– Swayam Nath
Virginia Woolf’s Mrs. Dalloway, divided and fragmented into three parts and sewed together with a fine thread of coherence and interconnectedness with Woolf’s
craftsmanship, tells the story of—first, Clarissa Dalloway, a socialite, and her life in a fine June day in Westminster, London, as she runs errand to prepare for her party she is to throw that evening; Second, the thoughts and memories, as it rumbles and
tumbles in the vestibule of Clarissa’s mind, of her days in Bourton chiefly with Sally Seton and Peter Walsh; third, the life and revelations of Septimus Warren Smith, a
war veteran in his thirties suffering from Post Traumatic Stress Disorder, who threatens to kill himself out of the belief that human nature has condemned him to death for his cruel deeds. Woolf sews all these fragments like a seamstress with her pen and paper, the only tool, and produces a brilliantly constructed, well woven avant-garde novel.

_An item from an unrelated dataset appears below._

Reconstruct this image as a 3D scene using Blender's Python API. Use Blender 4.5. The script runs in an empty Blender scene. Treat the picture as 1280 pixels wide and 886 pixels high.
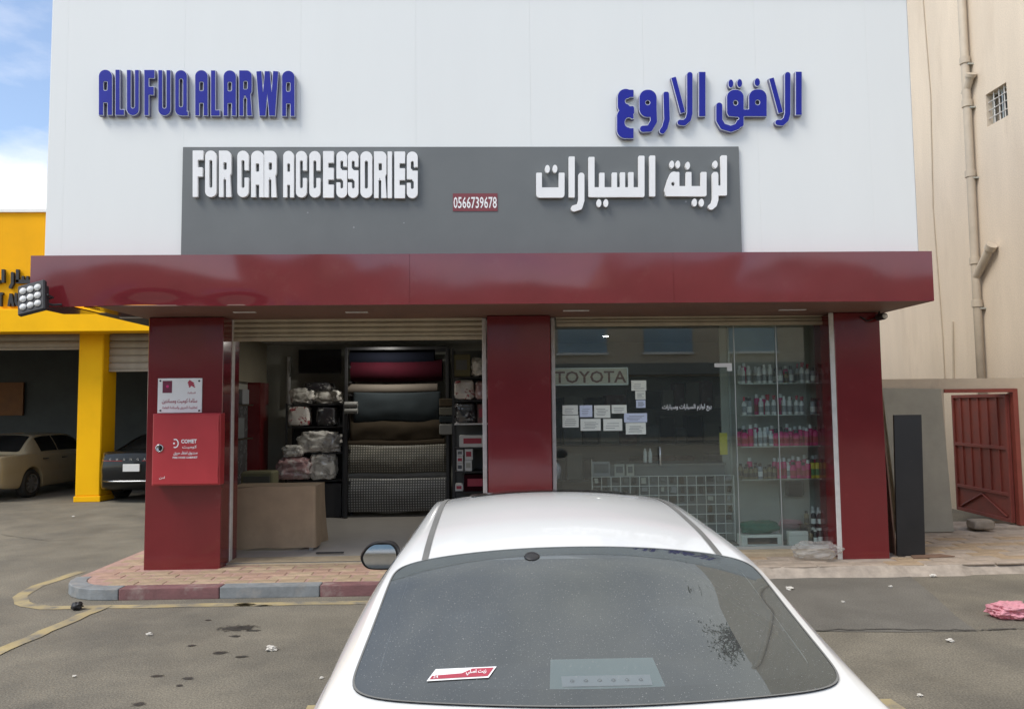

An anonymous narrator narrates the events in third person omniscient narrative with stream ofconsciousness, interior monologue and free indirect speech. The heavy
usage of these techniques of Stream of Consciousness and Interior monologues allows reader to understand the characters in addition to knowing them and the use of
free indirect speech offers flexibility allowing thus the jump and intrusion from the consciousness of one character to that of the other and the large area of intrusion into
more than one consciousness offers multiple and diverse perspectives and
promiscuous details contributing to the beauty and uniqueness of the novel.
Time is one aspect which tends to remain stagnant and hidden. It is draped thus with the layers of the consciousness of the characters. In this ambiguity and in this hidden
sense of chaos, the strokes of Big Ben bring about a distinctness and order. In addition to it, the vacillation between the present and the past disrupts the conventional linearity of the narration and gives it a fin-de-siècle touch with its non-linearity. One of the nobler decisions of narrating the chronicles of just one day, just one, allowed Woolf zoom into the mundane and simpler events which otherwise are often missed or omitted in a novel, subsequently allowing her to give the ordinary a
touch of extraordinary penning down spine-chilling epiphanies which she does best.
Woolf through the characters of Clarissa and Septimus attempts to draw a comparison between the sane and the insane and throughout the novel she passes interlude comments as to how the society reacted to those who had mental illnesses like that which Septimus possessed in and around 1925 (when the novel itself was published) along with other social criticisms, and the way she develops her characters giving them sentiency, their own thoughts, is a testament to her brilliant writing and
untamed imagination.
The tone in ‘Mrs. Dalloway’ changes from time to time—sometimes serious, sometimes whimsical, but overall the readers may find a touch of melancholia and the thought of death to be constantly recurring, as a frequent motif. To talk about the latter—Death—Woolf throughout the novel foreshadows that something unpleasant is going to happen. Clarissa is seen to fear death and always seems to have this feeling that how it is dangerous to live even for one day and that is the reason why she throws a party, she does it because that was what she loved; life; London; that moment of June, whereas Septimus talks of killing himself which he finally does in the end as an act of defiance. The subtle elements like Septimus reading Dante’s Inferno, the talk of death—to commit suicide, to see the dead- Evans and so forth forebodes Septimus’s death in the novel.
Mrs. Dalloway, now as we look back, is for those who find pleasure in reading difficult books, and for someone who wants to know more about modernist writing in general. To sum it all up, it is a daunting, heart touching, pulchritudinous, and a
beautifully spun novel, fresh and relevant—now more than ever—as if issued to children on a beach.